The Elements of a Computer Magazine Cover Line

explained in layman's terms

A quick guide to interpreting the sentences used on the covers of magazines.

Attention getter
The first element in any magazine cover line is the attention getter.

Mere adjectives count for little compared to numbers. A nice big number wins out any day. Acceptable numbers for a magazine cover start at 20. Any less will make the issue seem elitist. There is no theoretical limit to the size of a cover line number. 2,000 is the current record.

First hype
Hyperbole is essential to a magazine cover. Having attracted the reader's attention, your next duty is to lay on the hype. This usually takes the form of a superlative (Best, Hottest, Ultimate, and so on) or some contrived adjective (Blowout, Eye-popping, Superfast, and the like).

Second hype
See First hype. Although there isn't much room to express yourself on the cover of a magazine, there?s always room for a second hyperbolic adjective (Cool, Lightning-fast, and Time-saving are among the easiest to think up on deadline)

Sadly, even a cover line must break its run of hyperbole with something concrete. The noun in question varies depending on the magazine's specialty, but in general computing journals, expect to use CD-ROM, Internet, Web, and Windows frequently.

hyperbolic second noun
Fortunately, the second noun on a magazine's cover line can get straight back to hyperbole. It's not unusual to see Screamers, Secret weapons, and Wonders on a cover. And that's only when the editorial cover committee ran out of decent coffee.

hype factor
A magazine's cover line offers three opportunities for hyperbole. These are balanced by one semi-prosaic noun and an attention getter. To tip the balance of hype so that it seriously outnumbers the facts, many magazines use the ultimate tool designed to whip up excitement where none exists. This tool is called the exclamation mark.

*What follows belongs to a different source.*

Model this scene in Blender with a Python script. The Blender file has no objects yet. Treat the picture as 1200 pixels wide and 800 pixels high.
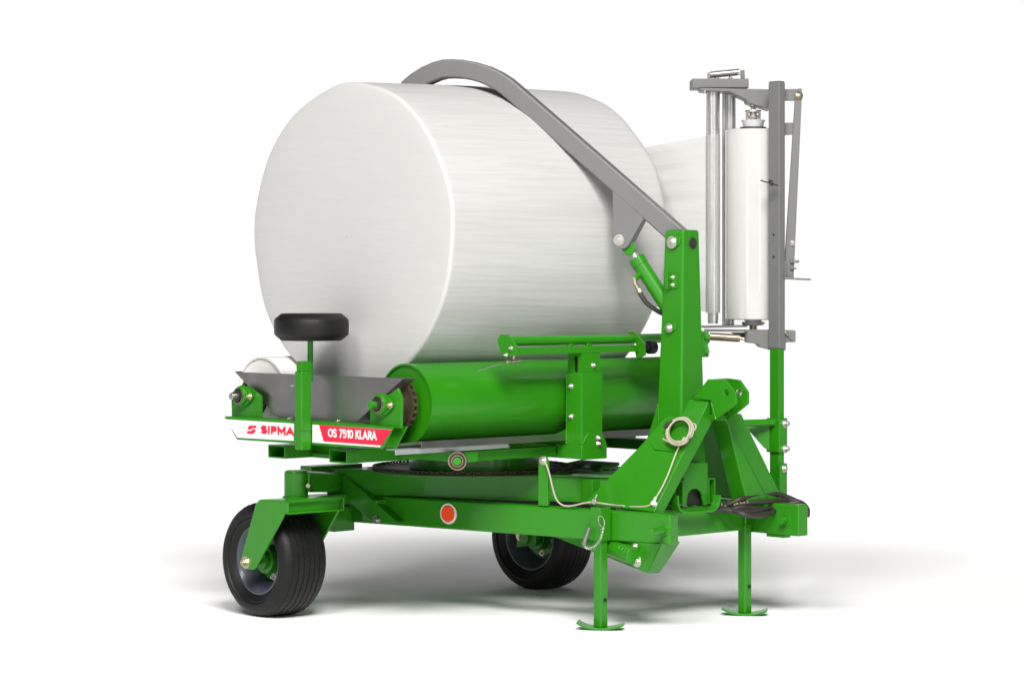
import bpy, bmesh, math, random
from mathutils import Vector, Matrix
random.seed(7)
S = bpy.context.scene
COL = S.collection

# ------------------------------------------------------------------ camera
F, VH, H = 3000.0, 335.0, 1.437            # focal length and horizon in photo pixels (1200 wide), eye height
cam_d = bpy.data.cameras.new("camera"); cam = bpy.data.objects.new("camera", cam_d); COL.objects.link(cam)
cam.location = (0, 0, H); cam.rotation_euler = (math.pi / 2, 0, 0)
cam_d.sensor_width = 36.0; cam_d.lens = F * 36.0 / 1200.0
cam_d.shift_y = -(400 - VH) / 1200.0
cam_d.clip_end = 500
S.camera = cam

# ------------------------------------------------------------------ studio surround
W = bpy.data.worlds.new("World"); S.world = W; W.use_nodes = True
nt = W.node_tree; bg = nt.nodes["Background"]
tc = nt.nodes.new("ShaderNodeTexCoord"); sp = nt.nodes.new("ShaderNodeSeparateXYZ"); mr = nt.nodes.new("ShaderNodeMapRange")
nt.links.new(tc.outputs["Generated"], sp.inputs[0]); nt.links.new(sp.outputs["Z"], mr.inputs["Value"])
mr.inputs["From Min"].default_value = 0.13; mr.inputs["From Max"].default_value = 0.30
mr.inputs["To Min"].default_value = 1.0; mr.inputs["To Max"].default_value = 0.0
my_ = nt.nodes.new("ShaderNodeMapRange"); nt.links.new(sp.outputs["Y"], my_.inputs["Value"])     # the white backdrop stands behind the machine only
my_.inputs["From Min"].default_value = 0.15; my_.inputs["From Max"].default_value = 0.55
mm = nt.nodes.new("ShaderNodeMath"); mm.operation = 'MULTIPLY'; nt.links.new(mr.outputs["Result"], mm.inputs[0]); nt.links.new(my_.outputs["Result"], mm.inputs[1])
ma = nt.nodes.new("ShaderNodeMath"); ma.operation = 'MULTIPLY_ADD'; nt.links.new(mm.outputs[0], ma.inputs[0]); ma.inputs[1].default_value = 0.80
mw = nt.nodes.new("ShaderNodeMath"); mw.operation = 'MULTIPLY_ADD'; nt.links.new(mr.outputs["Result"], mw.inputs[0]); mw.inputs[1].default_value = 0.20; mw.inputs[2].default_value = 0.04   # dim hall walls all round
nt.links.new(mw.outputs[0], ma.inputs[2])
nt.links.new(ma.outputs[0], bg.inputs["Strength"])
bg.inputs["Color"].default_value = (1, 1, 1, 1)
S.view_settings.view_transform = 'Standard'; S.view_settings.look = 'None'
S.view_settings.exposure = 0; S.view_settings.gamma = 1

def area(name, loc, target, power, sx, sy, col=(1, 1, 1)):
    l = bpy.data.lights.new(name, 'AREA'); l.energy = power; l.shape = 'RECTANGLE'; l.size = sx; l.size_y = sy; l.color = col
    o = bpy.data.objects.new(name, l); COL.objects.link(o); o.location = loc
    o.rotation_euler = (Vector(target) - Vector(loc)).to_track_quat('-Z', 'Y').to_euler()
    return o
area("studio_softbox", (-4.2, -0.4, 11.6), (0.0, 11.8, 0.6), 1600, 4.6, 4.6, (1, .985, .965))
area("studio_softbox", (1.7, -0.7, 11.6), (0.0, 11.8, 0.6), 2850, 4.6, 4.6, (1, .985, .965))
bl_ = area("far_floor_fill", (0.0, 23.0, 7.0), (0.0, 20.0, 0.0), 340, 14.0, 2.0)  # added fill, out of view, that lifts the far floor to white
bl_.data.spread = math.radians(75)
for sx in (-1, 1):                                     # tall strip lights either side of the camera
    area("studio_strip_light", (sx * 4.2 + .3, 2.6, 1.7), (0.2, 11.2, 1.2), 46, .30, 2.8)
for sx in (-1, 1):                                     # added gridded fills, out of view, that whiten the floor either side of the machine
    fl_ = area("side_floor_fill", (sx * 6.0, 14.0, 5.5), (sx * 4.6, 14.6, 0.0), 38, 1.0, 7.0); fl_.data.spread = math.radians(70)

# ------------------------------------------------------------------ frame of the machine
CX, CY = -0.225, 11.36
ROT = math.radians(43.5); CA, SA = math.cos(ROT), math.sin(ROT)
V = Vector
def loc(X, Y, Z):
    dx, dy = X - CX, Y - CY
    return V((dx * CA + dy * SA, -dx * SA + dy * CA, Z))
EYE = loc(0, 0, H)
DEP = V((SA, CA, 0))                       # world +Y seen from the machine
RGT = V((CA, -SA, 0))                      # world +X seen from the machine
def atd(u, v, d): return loc((u - 600) / F * d, d, H - (v - VH) / F * d)
def onpl(u, v, P, n):
    d = atd(u, v, 1.0) - EYE
    return EYE + d * ((V(P) - EYE).dot(V(n)) / d.dot(V(n)))
def atx(u, v, x): return onpl(u, v, (x, 0, 0), (1, 0, 0))
def aty(u, v, y): return onpl(u, v, (0, y, 0), (0, 1, 0))
def atz(u, v, z): return onpl(u, v, (0, 0, z), (0, 0, 1))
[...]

In general, exclamation marks are pack animals. If they do not travel in pairs, you will certainly see several in the vicinity of the first one you notice. For exceptionally short or exceptionally weak magazine cover lines, a proliferation of exclamation marks fills the bill (and the character count).

The maximum number of exclamations documented on a magazine cover line is five. The identity of the magazine and issue in question are being kept secret to protect the editors of PC/Computing and their families. Ooops.